Published December 02, 2008 10:47 am - WASHINGTON — Detroit’s automakers, making a second bid for $25 billion in funding, are presenting Congress with plans Tuesday to restructure their ailing companies and provide assurances that the funding will help them survive and thrive.
Automakers to submit plans to Congress
The Associated Press
WASHINGTON — Detroit’s automakers, making a second bid for $25 billion in funding, are presenting Congress with plans Tuesday to restructure their ailing companies and provide assurances that the funding will help them survive and thrive.
General Motors Corp., Ford Motor Co., and Chrysler LLC would refinance their companies’ debt, cut executive pay, seek concessions from workers and find other ways of reviving their staggering companies.
UAW leaders, meanwhile, summoned local union leaders from across the country to an emergency meeting Wednesday in Detroit to discuss concessions the union could make to help auto companies get government loans.
U.S. automakers are struggling to stay afloat heading into 2009 under the weight of an economic meltdown, the worst auto sales in decades and a tight credit market. General Motors, Ford and Chrysler went through nearly $18 billion in cash reserves during the last quarter, and GM and Chrysler have said they could collapse in weeks.
Top executives from the Big Three failed last month to convince a skeptical Congress that they were worthy of $25 billion in loans. House Speaker Nancy Pelosi, D-Calif., and Senate Majority Leader Harry Reid, D-Nev., ordered them to outline major changes, including the elimination of lavish executive pay packages and assurances that taxpayers would be reimbursed for the loans.
All three companies are filing separate plans. Congressional hearings are planned for Thursday and Friday.
“I believe the industry will make a compelling case for bridge loans that will allow the companies to return to firm financial footing,” said Sen. Carl Levin, D-Mich.

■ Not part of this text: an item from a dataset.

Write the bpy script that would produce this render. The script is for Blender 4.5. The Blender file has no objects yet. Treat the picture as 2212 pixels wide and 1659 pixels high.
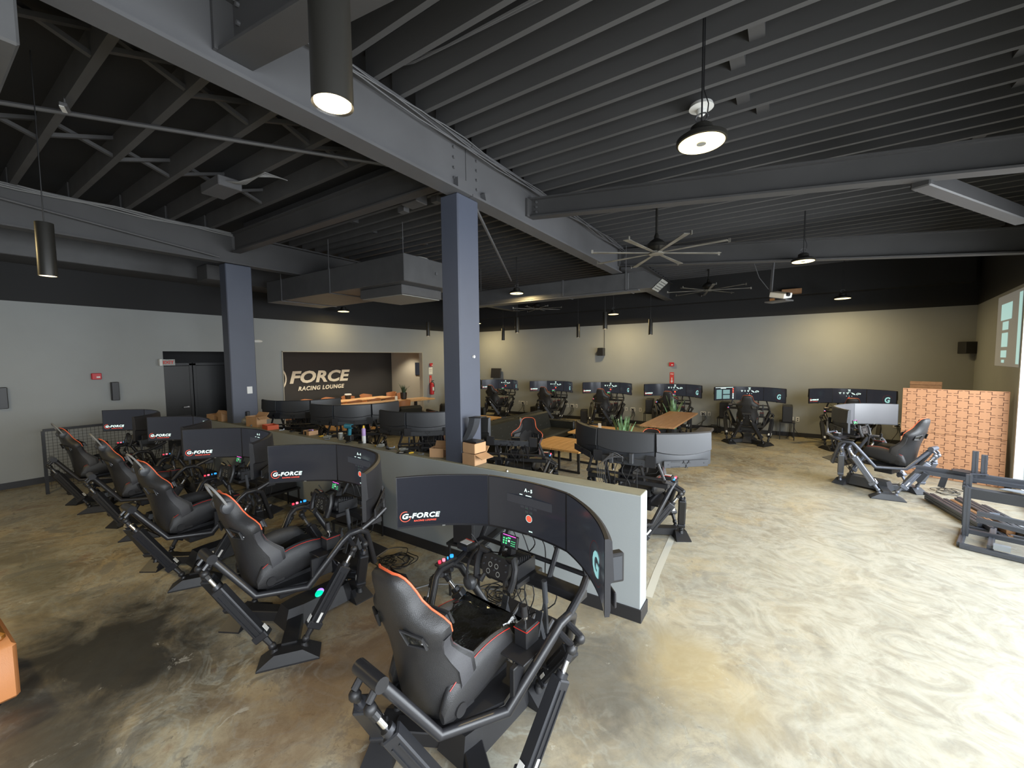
import bpy, math, random
from mathutils import Matrix, Vector, Euler
random.seed(7)
S = bpy.context.scene
COL = S.collection
PI = math.pi
R = math.radians

# ------------------------------------------------------------------ camera
CAMR = [[0.8350527, -0.0264243, 0.5495350], [0.5500820, 0.0579558, -0.8330971], [-0.0098348, 0.9979694, 0.0629317]]
FPX, CX, CY, EYE = 884.0, 1106.0, 829.5, 2.15
cam = bpy.data.cameras.new('camera')
cam.sensor_width = 36.0
cam.lens = FPX / 2212.0 * 36.0
cam.clip_start = 0.05
cam.clip_end = 200
camo = bpy.data.objects.new('camera', cam)
COL.objects.link(camo)
cm = Matrix([CAMR[0] + [0], CAMR[1] + [0], CAMR[2] + [EYE], [0, 0, 0, 1]])
camo.matrix_world = cm
S.camera = camo

# ------------------------------------------------------------------ world, daylight, exposure
W = bpy.data.worlds.new('world')
S.world = W
W.use_nodes = True
bg = W.node_tree.nodes['Background']
bg.inputs[0].default_value = (0.80, 0.90, 1.0, 1)
bg.inputs[1].default_value = 1.6
S.view_settings.view_transform = 'Standard'
S.view_settings.look = 'None'
S.view_settings.exposure = 0.40
S.view_settings.gamma = 1.0
S.view_settings.use_curve_mapping = False
S.cycles.use_denoising = True
S.cycles.max_bounces = 8
S.cycles.diffuse_bounces = 5
S.cycles.glossy_bounces = 3
S.cycles.caustics_reflective = False
S.cycles.caustics_refractive = False
S.cycles.sample_clamp_indirect = 4.0


def area_light(name, loc, target, sx, sy, power, color, spread=180):
    l = bpy.data.lights.new(name, 'AREA')
    l.shape = 'RECTANGLE'
    l.size, l.size_y = sx, sy
    l.energy = power
    l.color = color
    l.spread = R(spread)
    o = bpy.data.objects.new(name, l)
    COL.objects.link(o)
    o.location = loc
    d = Vector(target) - Vector(loc)
    o.rotation_euler = d.to_track_quat('-Z', 'Y').to_euler()
    return o


# sky light falling in through the storefront glazing on the street side
area_light('storefront_daylight', (2.75, 2.9, 2.05), (2.75 - 0.99, 2.9 + 0.136, 1.85), 12.6, 2.3, 760, (0.90, 0.955, 1.0), 160)
area_light('rear_fill_light', (-3.0, -3.6, 2.6), (-3.2, -3.0, 1.4), 9.0, 1.4, 110, (0.92, 0.95, 1.0), 90)  # added fill from behind; the rear wall has no window


# ------------------------------------------------------------------ measuring helpers (pixel of the photograph -> point in the room)
def ray(u, v):
    c = Vector(((u - CX), -(v - CY), -FPX))
    return Vector([sum(CAMR[i][j] * c[j] for j in range(3)) for i in range(3)])


def at_z(u, v, z=0.0):
    d = ray(u, v)
    t = (z - EYE) / d.z
    return Vector((d.x * t, d.y * t, z))


def at_x(u, v, x):
    d = ray(u, v)
    t = x / d.x
    return Vector((x, d.y * t, EYE + d.z * t))


def at_y(u, v, y):
    d = ray(u, v)
    t = y / d.y
    return Vector((d.x * t, y, EYE + d.z * t))


# ------------------------------------------------------------------ materials
MATS = {}


def mat(name, color, rough=0.6, metal=0.0, emit=None, estr=0.0, bump=0.0, bscale=60.0, var=0.0, vscale=3.0, coat=0.0, spec=None, alpha=None, trans=0.0):
    if name in MATS:
        return MATS[name]
    m = bpy.data.materials.new(name)
    m.use_nodes = True
    nt = m.node_tree
    b = nt.nodes['Principled BSDF']
    b.inputs['Base Color'].default_value = (*color, 1)
    b.inputs['Roughness'].default_value = rough
    b.inputs['Metallic'].default_value = metal
    if coat:
        b.inputs['Coat Weight'].default_value = coat
    if spec is not None:
        b.inputs['Specular IOR Level'].default_value = spec
    if trans:
        b.inputs['Transmission Weight'].default_value = trans
    if emit:
        b.inputs['Emission Color'].default_value = (*emit, 1)
        b.inputs['Emission Strength'].default_value = estr
    tc = None
    if var or bump:
        tc = nt.nodes.new('ShaderNodeTexCoord')
    if var:
        n = nt.nodes.new('ShaderNodeTexNoise')
        n.inputs['Scale'].default_value = vscale
        n.inputs['Detail'].default_value = 5
        nt.links.new(tc.outputs['Object'], n.inputs['Vector'])
        r = nt.nodes.new('ShaderNodeValToRGB')
        r.color_ramp.elements[0].position = 0.3
        r.color_ramp.elements[1].position = 0.7
        r.color_ramp.elements[0].color = (*[c * (1 - var) for c in color], 1)
        r.color_ramp.elements[1].color = (*[min(1, c * (1 + var)) for c in color], 1)
        nt.links.new(n.outputs['Fac'], r.inputs['Fac'])
        nt.links.new(r.outputs['Color'], b.inputs['Base Color'])
    if bump:
        n2 = nt.nodes.new('ShaderNodeTexNoise')
        n2.inputs['Scale'].default_value = bscale
        n2.inputs['Detail'].default_value = 3
        nt.links.new(tc.outputs['Object'], n2.inputs['Vector'])
        bp = nt.nodes.new('ShaderNodeBump')
        bp.inputs['Strength'].default_value = bump
        bp.inputs['Distance'].default_value = 0.01
        nt.links.new(n2.outputs['Fac'], bp.inputs['Height'])
        nt.links.new(bp.outputs['Normal'], b.inputs['Normal'])
    MATS[name] = m
    return m


def ramp(nt, fac, stops):
    r = nt.nodes.new('ShaderNodeValToRGB')
    e = r.color_ramp.elements
    while len(e) < len(stops):
        e.new(0.5)
    for i, (p, c) in enumerate(stops):
        e[i].position = p
        e[i].color = (*c, 1) if len(c) == 3 else c
    nt.links.new(fac, r.inputs['Fac'])
    return r.outputs['Color']


def mixc(nt, fac, a, b, mode='MIX'):
    m = nt.nodes.new('ShaderNodeMix')
    m.data_type = 'RGBA'
    m.blend_type = mode
    if isinstance(fac, (int, float)):
        m.inputs[0].default_value = fac
    else:
        nt.links.new(fac, m.inputs[0])
    for s, k in ((a, 6), (b, 7)):
        if isinstance(s, tuple):
            m.inputs[k].default_value = (*s, 1)
        else:
            nt.links.new(s, m.inputs[k])
    return m.outputs[2]


def noise(nt, vec, scale, detail=5, dist=0.0, rough=0.5):
    n = nt.nodes.new('ShaderNodeTexNoise')
    n.inputs['Scale'].default_value = scale
    n.inputs['Detail'].default_value = detail
    n.inputs['Distortion'].default_value = dist
    n.inputs['Roughness'].default_value = rough
    nt.links.new(vec, n.inputs['Vector'])
    return n.outputs['Fac']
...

GM will outline efforts to negotiate swapping some of the company’s debt for equity stakes in the automaker, either shares or warrants for them, said two people briefed on the company’s plan.
With eight separate brands, GM will also discuss efforts to shed brands but it would prefer to sell them instead of shutting down Pontiac, Saturn or Saab, said one of the people briefed on the plan. Killing off brands, like GM did with Oldsmobile in 2004, would require cash the company doesn’t have, the person said. The people briefed on GM’s preparations didn’t want to be identified because the plan hadn’t been completed.
Some members of Congress have urged the Big Three executives to take major pay cuts as part of the deal. Chrysler Chief Executive Robert Nardelli said he would work for $1 a year, and a similar commitment is expected from GM CEO Rick Wagoner. Ford plans to include a pay cut for Ford CEO Alan Mulally, although the size of the cut was not immediately available.
Chrysler is expected to outline changes that would include a swap of debt in the company for equity stakes and reductions in some vehicle models, according to a person who was briefed on the plan. The person spoke on condition of anonymity because the discussions were private.
Ford, meanwhile, is not expected to immediately seek the loans. Mulally told Congress last month that the company would only seek funding if the U.S. market continued to deteriorate. He mortgaged factories to arrange a $23.4 billion credit line shortly after taking over the company in 2006 and he has said Ford can last at least until 2010.
Cash stockpiles at GM and Chrysler are dangerously close to the minimum amount required to run the companies, meaning they could have trouble paying all their bills by the end of the year.
GM, according to its quarterly report filed with the Securities and Exchange Commission, owes creditors $45 billion and it must pay more than $7.5 billion early in 2010 to a United Auto Workers trust fund that will take over retiree health care payments.
Ford owes more than $26 billion, with $6.3 billion due to its UAW trust fund at the end of 2009. Chrysler, a private company, does not have to open its books, but its CEO, Nardelli, has said it would be difficult for the company to make it without federal aid. All three likely are negotiating with the UAW for delays in payments to the trusts.